Anti-Western sentiment has been growing across Turkey for some years now, a nationalist redirection of the country that has constrained even the CHP’s more Atlanticist elements. “The wars in Ukraine and Gaza didn’t mark big turning points,” according to Koru, “because Turkey actually went through this transformation pretty early.” For many Turks, the two conflicts have only confirmed “the idea that the West was hypocritical, couldn’t be trusted, and that the country needs to develop a long-term strategy that’s less and less dependent on its Western alliances.”
And then there is the perennial rallying power of national security. The CHP might oppose the ideological Islamist rationale of Erdogan’s foreign policy, and yet, Dagi said, it has generally backed military operations in Syria and Iraq that have been presented as countering possible Kurdish insurgencies. In recent elections the CHP has cooperated with the Peoples’ Democratic Party (or HDP), a largely Kurdish bloc. But Dagi called this a limited pragmatic partnership based on a common enemy: “When it comes to the demands of the Kurds for their cultural, social, and political rights, I do not see any understanding among CHP voters or the leadership, for that matter.”
In other words, CHP supporters are not nearly as pro-Western as Erdogan paints them or as many Western observers might hope. And the CHP itself has embraced a foreign policy that is only marginally more pro-Western than that of the AKP. Badem said he believes this is partly because of its perception that Turkey has been made to serve as the EU’s “first line of defense” against migrants. Koru also pointed out that Turkey’s 1974 invasion of Cyprus after a coup d’état by the Greek National Guard was carried out by a CHP government. What’s more, as Koru put it, “Turkey’s Kemalist elite also never managed to get integrated into Western elite circles, the way, say, the Greeks have been able to.”
And now, the two parties’ barely divergent positions on foreign policy actually seem to have converged further since the local elections in March.
The AKP has recently revised its approach to relations with Saudi Arabia and the United Arab Emirates, a form of “selective rapprochement” designed to attract much-needed foreign investment. It has also made gestures toward the United States. The CHP, for its part, has been increasingly muted in its criticisms of the AKP’s foreign policy. According to Dagi, this is because it hopes to win over the security establishment by projecting itself as a responsible opposition party that can work alongside the government when Turkey’s national interests are at stake.

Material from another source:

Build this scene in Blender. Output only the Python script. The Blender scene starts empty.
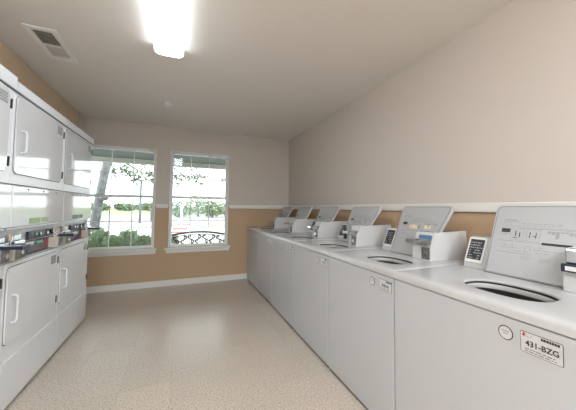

This convergence confirms an established pattern. The CHP’s evolution during the AKP’s more than two decades in power reveals that it is a party willing to adapt its foundational principles. It has shed its fervent secularism and embraced ideas once antithetical to it. The CHP’s laicism was an antidote to Ottomanism and nationalism, a means of escaping the trappings of Empire. But today, despite its recent electoral successes, the party has yet to articulate an attractive alternative message on foreign policy that would distinguish it from the AKP’s increasingly global ambitions. Strategic ambiguity might appeal to a pragmatic security establishment, but it also leaves the CHP in a weak position: Erdogan has politicized foreign policy to his benefit in the past, and with the Century of Türkiye only just beginning, he looks poised to continue in the years ahead.